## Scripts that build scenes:
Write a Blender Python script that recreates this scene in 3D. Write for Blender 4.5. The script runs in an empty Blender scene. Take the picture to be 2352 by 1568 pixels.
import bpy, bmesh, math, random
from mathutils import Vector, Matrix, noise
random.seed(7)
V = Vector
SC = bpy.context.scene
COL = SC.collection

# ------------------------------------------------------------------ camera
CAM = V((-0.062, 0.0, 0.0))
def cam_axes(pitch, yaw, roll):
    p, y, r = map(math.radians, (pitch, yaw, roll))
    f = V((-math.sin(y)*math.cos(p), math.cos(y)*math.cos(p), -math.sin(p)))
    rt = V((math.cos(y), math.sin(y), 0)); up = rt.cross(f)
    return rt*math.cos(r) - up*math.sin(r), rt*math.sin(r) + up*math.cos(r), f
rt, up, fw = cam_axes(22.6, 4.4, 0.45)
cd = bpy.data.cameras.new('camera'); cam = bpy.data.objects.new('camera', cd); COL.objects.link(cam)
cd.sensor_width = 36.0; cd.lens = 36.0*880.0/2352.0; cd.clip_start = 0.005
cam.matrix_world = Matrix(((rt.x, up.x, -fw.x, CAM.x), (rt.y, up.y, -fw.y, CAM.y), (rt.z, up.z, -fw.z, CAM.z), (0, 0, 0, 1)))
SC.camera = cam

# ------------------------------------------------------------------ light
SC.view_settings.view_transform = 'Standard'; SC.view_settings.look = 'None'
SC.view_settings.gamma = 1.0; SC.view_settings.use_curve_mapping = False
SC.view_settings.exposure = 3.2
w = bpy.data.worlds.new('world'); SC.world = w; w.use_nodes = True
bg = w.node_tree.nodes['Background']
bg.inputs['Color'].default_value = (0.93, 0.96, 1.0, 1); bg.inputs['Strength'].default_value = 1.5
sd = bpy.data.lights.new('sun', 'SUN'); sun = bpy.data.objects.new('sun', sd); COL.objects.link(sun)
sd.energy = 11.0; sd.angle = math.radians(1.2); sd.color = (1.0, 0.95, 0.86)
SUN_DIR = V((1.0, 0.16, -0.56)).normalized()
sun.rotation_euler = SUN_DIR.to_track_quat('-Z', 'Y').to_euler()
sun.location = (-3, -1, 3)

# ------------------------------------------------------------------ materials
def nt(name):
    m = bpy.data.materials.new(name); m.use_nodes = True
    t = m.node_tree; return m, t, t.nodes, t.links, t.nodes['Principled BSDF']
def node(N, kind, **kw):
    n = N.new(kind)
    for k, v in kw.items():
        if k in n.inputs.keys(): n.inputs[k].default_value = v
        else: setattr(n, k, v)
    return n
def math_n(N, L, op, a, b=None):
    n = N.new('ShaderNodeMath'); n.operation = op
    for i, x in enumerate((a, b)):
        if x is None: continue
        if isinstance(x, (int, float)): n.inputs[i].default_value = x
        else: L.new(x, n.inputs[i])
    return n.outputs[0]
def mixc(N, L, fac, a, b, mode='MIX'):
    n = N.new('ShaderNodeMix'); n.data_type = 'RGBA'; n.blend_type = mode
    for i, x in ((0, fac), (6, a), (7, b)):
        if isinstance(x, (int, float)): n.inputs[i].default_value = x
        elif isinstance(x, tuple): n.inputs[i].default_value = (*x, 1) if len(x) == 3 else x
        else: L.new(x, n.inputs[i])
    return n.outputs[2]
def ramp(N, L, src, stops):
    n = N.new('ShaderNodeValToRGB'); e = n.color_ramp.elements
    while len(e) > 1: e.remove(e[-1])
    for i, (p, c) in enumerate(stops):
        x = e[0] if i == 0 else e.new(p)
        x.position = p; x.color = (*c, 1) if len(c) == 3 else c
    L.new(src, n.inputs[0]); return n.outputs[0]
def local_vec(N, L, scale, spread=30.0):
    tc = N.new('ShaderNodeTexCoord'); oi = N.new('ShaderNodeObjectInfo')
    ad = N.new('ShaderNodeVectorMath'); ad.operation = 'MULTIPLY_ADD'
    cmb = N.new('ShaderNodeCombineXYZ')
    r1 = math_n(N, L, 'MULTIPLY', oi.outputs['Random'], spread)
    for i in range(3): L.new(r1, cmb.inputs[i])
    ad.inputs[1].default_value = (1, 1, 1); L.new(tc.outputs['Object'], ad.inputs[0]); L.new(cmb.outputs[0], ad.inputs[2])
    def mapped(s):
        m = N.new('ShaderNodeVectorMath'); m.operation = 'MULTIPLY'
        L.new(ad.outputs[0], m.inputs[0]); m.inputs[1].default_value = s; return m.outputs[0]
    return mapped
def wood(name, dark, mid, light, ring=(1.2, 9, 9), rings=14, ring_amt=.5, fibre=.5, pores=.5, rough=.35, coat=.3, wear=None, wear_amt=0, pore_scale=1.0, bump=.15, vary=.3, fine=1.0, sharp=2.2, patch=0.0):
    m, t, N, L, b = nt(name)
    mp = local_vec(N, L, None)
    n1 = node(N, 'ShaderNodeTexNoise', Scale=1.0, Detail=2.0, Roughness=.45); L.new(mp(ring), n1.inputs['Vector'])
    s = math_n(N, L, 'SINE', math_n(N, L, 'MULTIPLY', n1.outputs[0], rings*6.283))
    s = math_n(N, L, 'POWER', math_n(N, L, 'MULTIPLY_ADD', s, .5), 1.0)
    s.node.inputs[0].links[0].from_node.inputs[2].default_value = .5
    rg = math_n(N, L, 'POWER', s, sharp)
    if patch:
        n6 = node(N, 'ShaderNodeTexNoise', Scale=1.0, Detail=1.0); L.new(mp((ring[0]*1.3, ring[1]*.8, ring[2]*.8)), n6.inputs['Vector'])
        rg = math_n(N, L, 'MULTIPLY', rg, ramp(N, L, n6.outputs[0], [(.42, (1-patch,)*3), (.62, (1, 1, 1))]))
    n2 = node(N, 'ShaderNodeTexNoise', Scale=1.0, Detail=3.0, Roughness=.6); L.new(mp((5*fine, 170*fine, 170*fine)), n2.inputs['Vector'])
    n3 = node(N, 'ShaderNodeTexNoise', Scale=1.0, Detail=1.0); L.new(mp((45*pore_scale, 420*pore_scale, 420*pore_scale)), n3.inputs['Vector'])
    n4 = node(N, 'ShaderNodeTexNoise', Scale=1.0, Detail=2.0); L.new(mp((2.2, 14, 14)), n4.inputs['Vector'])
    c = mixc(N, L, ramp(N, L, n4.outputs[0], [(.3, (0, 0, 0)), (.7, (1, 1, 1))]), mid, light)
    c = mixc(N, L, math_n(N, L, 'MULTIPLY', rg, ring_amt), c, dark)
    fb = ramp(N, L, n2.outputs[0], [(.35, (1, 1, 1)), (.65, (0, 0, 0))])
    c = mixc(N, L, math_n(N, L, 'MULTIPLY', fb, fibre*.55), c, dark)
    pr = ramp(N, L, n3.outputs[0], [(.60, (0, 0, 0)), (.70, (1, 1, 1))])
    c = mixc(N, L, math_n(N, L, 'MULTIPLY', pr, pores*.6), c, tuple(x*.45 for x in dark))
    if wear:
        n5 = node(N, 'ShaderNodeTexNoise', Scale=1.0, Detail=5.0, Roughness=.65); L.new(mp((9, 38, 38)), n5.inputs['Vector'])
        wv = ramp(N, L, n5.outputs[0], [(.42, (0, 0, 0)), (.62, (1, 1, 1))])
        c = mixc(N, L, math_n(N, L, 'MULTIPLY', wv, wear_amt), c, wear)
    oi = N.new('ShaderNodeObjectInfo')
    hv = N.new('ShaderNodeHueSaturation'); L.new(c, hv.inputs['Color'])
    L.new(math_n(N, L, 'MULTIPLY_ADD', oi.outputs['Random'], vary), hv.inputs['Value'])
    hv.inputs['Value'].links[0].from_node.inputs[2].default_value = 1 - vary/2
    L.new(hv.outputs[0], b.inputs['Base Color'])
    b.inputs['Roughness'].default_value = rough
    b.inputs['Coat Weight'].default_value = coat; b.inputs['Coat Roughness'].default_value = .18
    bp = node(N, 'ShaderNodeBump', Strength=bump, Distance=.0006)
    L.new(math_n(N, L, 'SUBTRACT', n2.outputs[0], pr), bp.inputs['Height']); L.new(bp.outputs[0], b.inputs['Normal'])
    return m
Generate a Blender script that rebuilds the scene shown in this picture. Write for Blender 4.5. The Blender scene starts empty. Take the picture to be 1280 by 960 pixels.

## Set problem:
Write out the listing's lines exactly, from its first line through the line that contains "SC.camera = cam", and stop there.

## Reply to the task:
Write a Blender Python script that recreates this scene in 3D. Write for Blender 4.5. The script runs in an empty Blender scene. Take the picture to be 2352 by 1568 pixels.
import bpy, bmesh, math, random
from mathutils import Vector, Matrix, noise
random.seed(7)
V = Vector
SC = bpy.context.scene
COL = SC.collection

# ------------------------------------------------------------------ camera
CAM = V((-0.062, 0.0, 0.0))
def cam_axes(pitch, yaw, roll):
    p, y, r = map(math.radians, (pitch, yaw, roll))
    f = V((-math.sin(y)*math.cos(p), math.cos(y)*math.cos(p), -math.sin(p)))
    rt = V((math.cos(y), math.sin(y), 0)); up = rt.cross(f)
    return rt*math.cos(r) - up*math.sin(r), rt*math.sin(r) + up*math.cos(r), f
rt, up, fw = cam_axes(22.6, 4.4, 0.45)
cd = bpy.data.cameras.new('camera'); cam = bpy.data.objects.new('camera', cd); COL.objects.link(cam)
cd.sensor_width = 36.0; cd.lens = 36.0*880.0/2352.0; cd.clip_start = 0.005
cam.matrix_world = Matrix(((rt.x, up.x, -fw.x, CAM.x), (rt.y, up.y, -fw.y, CAM.y), (rt.z, up.z, -fw.z, CAM.z), (0, 0, 0, 1)))
SC.camera = cam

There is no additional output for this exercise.